Misteri ratusan petugas KPPS yang meninggal sebagai tragedi demokrasi juga semakin menguatkan bukti. Bahwa demokrasi tak hanya membutuhkan biaya tinggi, tapi juga diwarnai berbagai kecurangan yang menimbulkan korban jiwa. Semua itu tak lain untuk meraih kekuasaan demi kepentingan para kapitalis dan pundi-pundi rupiah.
Benarlah bahwa demokrasi telah menjadi alat untuk menghabisi dan merenggut hak hidup manusia. Maka tidak salah jika John Adams mengatakan demokrasi lebih berdarah ketimbang Aristokrasi atau Monarki. Dan ini bukanlah hal yang mengagetkan mengingat Aristoteles dan Plato yang menjadi bidan lahirnya demokrasi mengatakan bahwa demokrasi telah cacat sejak dari lahir.
Adalah sebuah pilihan cerdas meninggalkan demokrasi. Di satu sisi menjadi pilihan terbaik di bulan Ramadhan yang mulia ini untuk kembali kepada aturan Ilahi. Sebab hanya Islam yang mampu mengantarkan umat ke arah perubahan hakiki.

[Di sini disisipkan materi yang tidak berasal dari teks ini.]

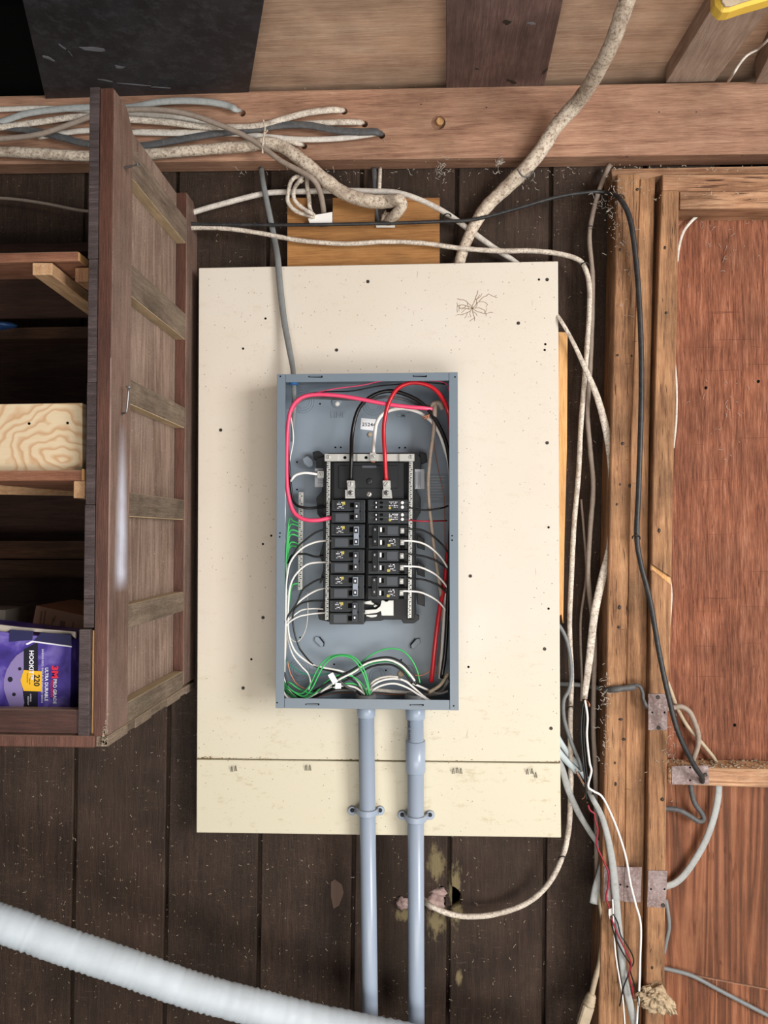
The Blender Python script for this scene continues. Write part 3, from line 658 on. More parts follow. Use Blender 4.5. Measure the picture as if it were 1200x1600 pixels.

Ditempuh sebagaimana Rasulullah Shallallahu’alayhi wa Sallam contohkan. Serta dituntun oleh wahyu Ilahi demi tegaknya syariat Allah Ta’ala di tengah umat. Inilah perubahan yang sebenar-benarnya menuju kemaslahatan umat untuk menyambut tegaknya peradaban gemilang. Insyaallah. Wallahu’alam.